In Spicer v. Goldsboro, 226 N.C. 557, 39 S.E.2d 526 (1946), when faced with a challenge to the City’s decision to make improvements within its own right-of-way, our Supreme Court stated:

It is true plaintiffs allege the action of defendants in directing that the area in question be prepared for paving was arbitrary and capricious. But this is a conclusion unsupported by the evidence. The aldermen had the authority to act. They spoke in respect to a matter within their exclusive jurisdiction. It is presumed they acted in good faith. No fact or circumstance which tends to rebut that presumption is made to appear.

Id. at 560, 39 S.E.2d at 528. In the case at hand, the decision of the Town to undertake the improvement project on Hayman Boulevard was a legitimate exercise of the Town’s governmental discretion.

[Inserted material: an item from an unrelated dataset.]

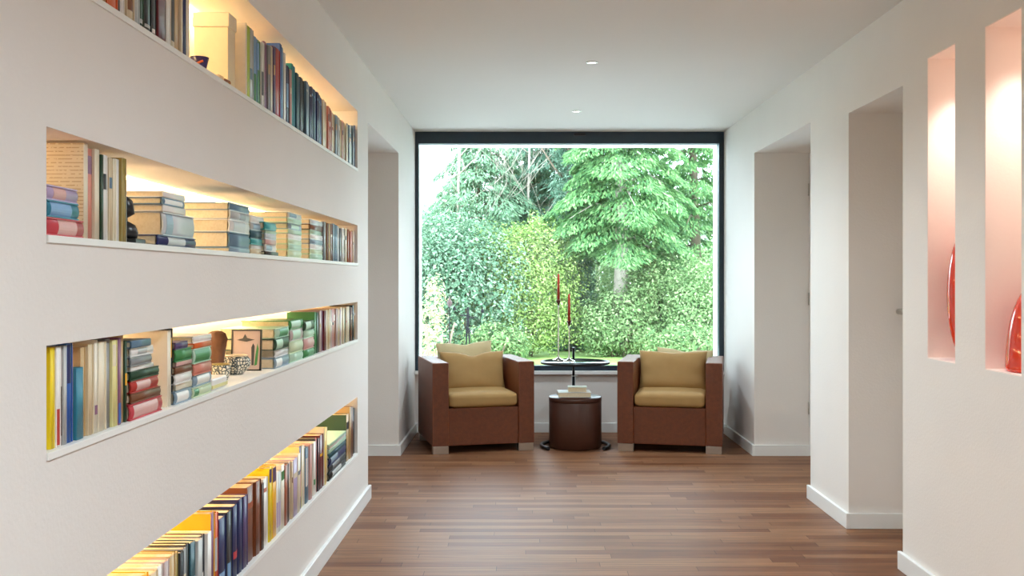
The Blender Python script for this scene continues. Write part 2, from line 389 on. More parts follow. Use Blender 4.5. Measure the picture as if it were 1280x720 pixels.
def book_meshes(w, t, h, spine, cover, pages, band=None, rounded=True, printed=False, name='book'):
    """local: spine towards +x (x=0), width w back to -x, thickness t along y centred, height h along z from 0. returns root object"""
    c = min(.003, t * .18); bm = bmesh.new()
    box(bm, -w, -.001, -t / 2, -t / 2 + c, 0, h, 1); box(bm, -w, -.001, t / 2 - c, t / 2, 0, h, 1)
    n = 6; bul = min(.006, t * .22) if rounded else .0008
    vo, vi = [], []
    for k in range(n + 1):
        u = -1 + 2 * k / n; y = u * t / 2; x = -bul * u * u
        vo.append((bm.verts.new((x, y, 0)), bm.verts.new((x, y, h))))
        vi.append((bm.verts.new((x - c - .001, y * .98, 0)), bm.verts.new((x - c - .001, y * .98, h))))
    for k in range(n):
        f = bm.faces.new((vo[k][0], vo[k + 1][0], vo[k + 1][1], vo[k][1])); f.smooth = True
        bm.faces.new((vi[k + 1][0], vi[k][0], vi[k][1], vi[k + 1][1]))
        bm.faces.new((vo[k][1], vo[k + 1][1], vi[k + 1][1], vi[k][1])); bm.faces.new((vo[k + 1][0], vo[k][0], vi[k][0], vi[k + 1][0]))
    bm.faces.new((vo[0][0], vo[0][1], vi[0][1], vi[0][0])); bm.faces.new((vo[n][1], vo[n][0], vi[n][0], vi[n][1]))
    o = link_bm(name, bm, [cmat(spine), M_PRINT if printed else cmat(cover)])
    ins = .003 if h > .1 else .001
    bm = bmesh.new(); box(bm, -w + .004, -bul - c - .001, -t / 2 + c, t / 2 - c, ins, h - ins)
    link_bm('pages', bm, M_PAGES if pages == 'pages' else cmat(pages), o)
    if band:
        bc, z0, z1 = band; bm = bmesh.new(); va, vb = [], []
        for k in range(n + 1):
            u = (-1 + 2 * k / n) * .86; y = u * t / 2; x = -bul * u * u + .0006
            va.append(bm.verts.new((x, y, h * z0))); vb.append(bm.verts.new((x, y, h * z1)))
        for k in range(n): bm.faces.new((va[k], va[k + 1], vb[k + 1], vb[k]))
        bo = link_bm('spine_label', bm, cmat(bc), o); sol = bo.modifiers.new('s', 'SOLIDIFY'); sol.thickness = .0004
        bo['label'] = word(bc) + ' spine label'
    return o
UNIQ = set()
def setlabel(o, lb, row, grp):
    if lb in UNIQ: print('DUPLICATE LABEL', lb)
    if len(lb.split()) > 16: print('LONG LABEL', lb)
    UNIQ.add(lb); tag(o, lb, 'book', grp)
def size_word(h, row):
    big = row in ('top', 'bottom')
    return 'tall' if h > (.25 if big else .197) else ('short' if h < (.215 if big else .165) else '')
KIN = dict(cream=('cream', 'tan', 'ivory'), tan=('tan', 'brown', 'beige'), bluegrey=('bluegrey', 'slate', 'silver'), white=('white', 'lightgrey', 'ivory'), rust=('rust', 'darkbrown', 'salmon'), pinkgrey=('pinkgrey', 'beige', 'mauve'),
  grey=('grey', 'charcoal', 'lightgrey'), brown=('brown', 'tan', 'darkbrown'), pink=('pink', 'beige', 'salmon'), beige=('beige', 'pinkgrey', 'cream'), ivory=('ivory', 'beige', 'white'), slate=('slate', 'bluegrey', 'navy'), blue=('blue', 'skyblue', 'navy'),
  navy=('navy', 'slate', 'blue'), black=('black', 'charcoal', 'darkbrown'), charcoal=('charcoal', 'black', 'slate'), darkteal=('darkteal', 'slate', 'teal'), green=('green', 'darkgreen', 'palegreen'), yellow=('yellow', 'amber', 'paleyellow'), red=('red', 'darkred', 'salmon'),
  lightgrey=('lightgrey', 'white', 'grey'), salmon=('salmon', 'rust', 'pink'), darkbrown=('darkbrown', 'brown', 'black'), paleyellow=('paleyellow', 'cream', 'olive'), darkgreen=('darkgreen', 'green', 'black'), turquoise=('turquoise', 'teal', 'green'), olive=('olive', 'tan', 'brown'))
def split_wide(items):
    out = []
    for it in items:
        p0, p1, h, col = it[:4]; op = it[4] if len(it) > 4 else {}
        y0, y1 = d_of(p0, XL), d_of(p1, XL); n = 3 if y1 - y0 > .10 else (2 if y1 - y0 > .052 else 1)
        if op.get('solo') or n == 1 or col not in KIN or p0 < 345: out.append(it); continue
        for k in range(n):
            a, b = y0 + (y1 - y0) * k / n, y0 + (y1 - y0) * (k + 1) / n
            o2 = {q: v for q, v in op.items() if not (q == 'first' and k) and not (q == 'last' and k < n - 1) and not (q == 'nm' and k)}
            out.append((VX - F * -XL / a, VX - F * -XL / b, h * (1 - .02 * k), KIN[col][k], o2))
    return out
def standing(row, z, items, name_of=None):
    """items: (px0, px1, height, spine, {opts}) in order along the wall"""
    items = split_wide(items)
    for i, it in enumerate(items):
        p0, p1, h, col = it[:4]; op = it[4] if len(it) > 4 else {}
        ins = op.get('ins', random.uniform(.008, .017)); xs = XL - ins
        y0, y1 = d_of(p0, XL - .012), d_of(p1, XL - .012); t = max(.004, y1 - y0 - .0012)
        # keep neighbours apart where spines sit at different depths
        if i and items[i - 1][1] > p0 - .6: y0 = max(y0, standing.last + .0008)
        t = max(.004, y1 - y0 - .0008)
        w = op.get('w', min(.235 - ins, h * random.uniform(.66, .76)))
        band = op.get('band')
        if band is None and t > .010 and random.random() < .5:
            a = random.uniform(.55, .7); band = (random.choice(['white', 'cream', 'charcoal', 'tan'] if col not in ('white', 'cream', 'ivory', 'beige') else ['charcoal', 'brown', 'red', 'slate']), a, a + random.uniform(.06, .16))
        o = book_meshes(w, t, h, col, op.get('cover', col), op.get('pages', 'pages'), band or None, t > .016 and random.random() < .7, op.get('printed', False))
        o.location = (xs, y0 + t / 2, z + .0005); standing.last = y0 + t
        lean = op.get('lean', 0)
        if lean: o.rotation_euler = (lean, 0, 0)
        sw = size_word(h, row); pre = items[i - 1] if i else None; nx = items[i + 1] if i + 1 < len(items) else None
        nm = op.get('nm', ((sw + ' ') if sw else '') + word(col) + ' book')
        tw = 'thick ' if t > .048 and 'nm' not in op else ('thin ' if t < .012 and 'nm' not in op else '')
        pa = op.get('prev', word(pre[3]) if pre else op.get('first', 'shelf end')); nb = op.get('next', word(nx[3]) if nx else op.get('last', 'the shelf end'))
        mid = 'between %s and %s' % (pa, nb)
        setlabel(o, ('%s%s on the %s shelf, %s%s') % (tw, nm, row, mid, '' if len(mid.split()) > 5 or 'shelf end' in mid or 'stack' in mid or 'box' in mid or 'bookend' in mid else ' books'), row, 'books standing on the %s shelf' % row)
def stack(row, z, p0, p1, items, desc, ins=.012, w=.16, jitter=.008):
    """items from the bottom up: (thickness, spine, {opts}); the pile stands at px p0..p1 along the wall"""
    n = len(items); zz = z + .0005
    for i, it in enumerate(items):
        t, col = it[:2]; op = it[2] if len(it) > 2 else {}
        xs = XL - ins - (0 if i == 0 else random.uniform(0, jitter))
        y0, y1 = d_of(op.get('p0', p0), xs), d_of(op.get('p1', p1), xs)
        sh = random.uniform(0, jitter) if i else 0; L = y1 - y0 - sh
        wd = op.get('w', min(w * random.uniform(.92, 1.06), .215))
        t2 = t - .0006
        o = book_meshes(wd, t2, L, col, op.get('cover', col), op.get('pages', 'pages'), op.get('band'), t2 > .018)
        # lay it down: local z (height) -> +y, local y (thickness) -> -z
        o.rotation_euler = (-math.pi / 2, 0, 0); o.rotation_mode = 'XYZ'
        o.location = (xs, y0 + sh, zz + t2 / 2); zz += t2 + .0005
        pos = 'topmost' if i == n - 1 else ('undermost' if i == 0 else {1: 'second', 2: 'third', 3: 'fourth', 4: 'fifth', 5: 'sixth', 6: 'seventh', 7: 'eighth'}[i] + ' from bottom')
        setlabel(o, '%s book lying %s in the %s, %s shelf' % (word(col), pos, desc, row), row, 'books lying in the ' + desc)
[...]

Further, according to McQuillan, The Law of Municipal Corporations, Third Edition, Volume 11A § 33.74, in order to “constitute misuser or diversion, the use made of the dedicated property must be inconsistent with the purposes of the dedication or substantially interfere with it.” We conclude that the parking improvements made by the Town constitute permissible on-street parking and are consistent with the opening of Hayman Boulevard for street purposes. As such, the trial court erred in granting plaintiffs’ motion for summary judgment and in denying defendant’s motion which was treated as a motion for summary judgment.

Reversed and remanded.

Judges LEWIS and MARTIN, Mark D. concur.